Fuqua hits most of the notes pretty well. His new cast is entertaining and engaging, though it’s still basically a sausage party wearing Stetsons. Bennett adds a touch of salt ‘n’ sass as the widow who makes the townspeople cough up cash to hire their protectors, and she handles a rifle better than most of the men in town — even wearing a skirt, and even if she’s pretty much relegated to the background for most of the movie.

Pratt is winning as a gambler who pushes things too far, but always seems to have an ace up his sleeve. His easygoing humor is sorely needed in what sometimes threatens to become a grim proceeding. The other big team-up here is the reuniting of Washington and Hawke, so memorably paired in Fuqua’s Training Day; but here Hawke is a troubled sharpshooter who’s lost his confidence and his aim — like the Robert Vaughan character in the 1960 film, he’s sick of war and has lost his touch with a weapon. Washington, also grim, carries a lot of the film as the black-attired Chisholm, a fair and lethal collector of men who obviously carries some dark demons in his past. (And he’s pretty much nailed the shoot-spin-shoot move that’s so essential to Western showdowns.)
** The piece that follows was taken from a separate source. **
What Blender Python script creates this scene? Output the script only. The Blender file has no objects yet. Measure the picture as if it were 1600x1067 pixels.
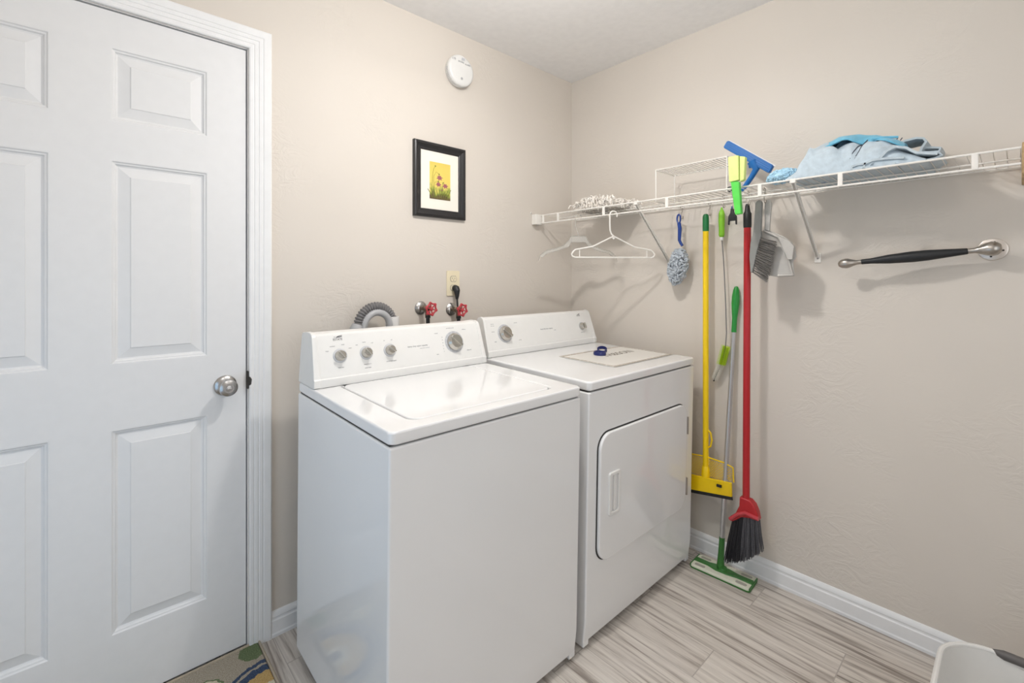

It is good to see more colorful faces in the mix, and Sensmeier’s Comanche amuses during a scene in which he shares a raw deer’s heart with a less-than-appetized Washington. Hung-lee makes the most of his martial arts and sullen stare, relying on an array of fancy knives to do his bidding. Garcia-Rulfo as the Mexican has less to do, and there’s an unfortunate allusion to a tendency toward rape south of the border. (Trump alert!)

As you would expect, a third of the film concerns recruiting the seven men, another third involves training the less-than-eager townspeople to protect themselves, and the final third involves wholesale action as Bogue’s army ride into town.

Fuqua, who’s directed The Replacement Killers as well as Training Day, knows his way around the action genre, and The Magnificent Seven is almost reverential in duplicating some well-recalled shots and sets from the original. But times have changed. Rather than the easy camaraderie of Brynner’s bunch, who could turn lethal in a second but mostly sat around joking and looking cool, Fuqua’s bunch are a serious lot. Sure, there are some fun exchanges, and the cast reportedly enjoyed themselves immensely, firing off Colt .45s and Peacemakers in the Louisiana terrain. But they’re so obviously troubled by their personal black clouds (all except Pratt, it seems) that we sometimes miss the days when Western cinematic heroes weren’t expected to have complicated psychologies or back stories. The script (by True Detective’s Nic Pizzolatto and Richard Wenk) works in a few running gags, but mostly sticks to a solemn tone that makes it less fun than the 1960 original. (Even Kurosawa’s source movie took the time to bask in the black humor of its situation, whether it’s a hungry dog scampering off with a sliced-off hand or the cravenness of the townspeople.) In fact, both the Kurosawa and John Sturges Western harped on the outsider status of its heroes: even when the town is saved, and things are back to normal, these seven know they don’t belong among farmers and regular folk. Their path is rockier, less well-paved.

Fuqua does offer us a coda along these lines, but while the expected bonding does coalesce in the final act, they are less an army of seven than a bunch of guys simply hired to do a job. That some of the seven won’t make it alive to the final credits seems like a given, even if you haven’t seen the original. You’re not likely to shed a lot of tears, though, à la Shane, when they ride out of town. But you will at least be entertained. Call it a solid “7” for this Seven.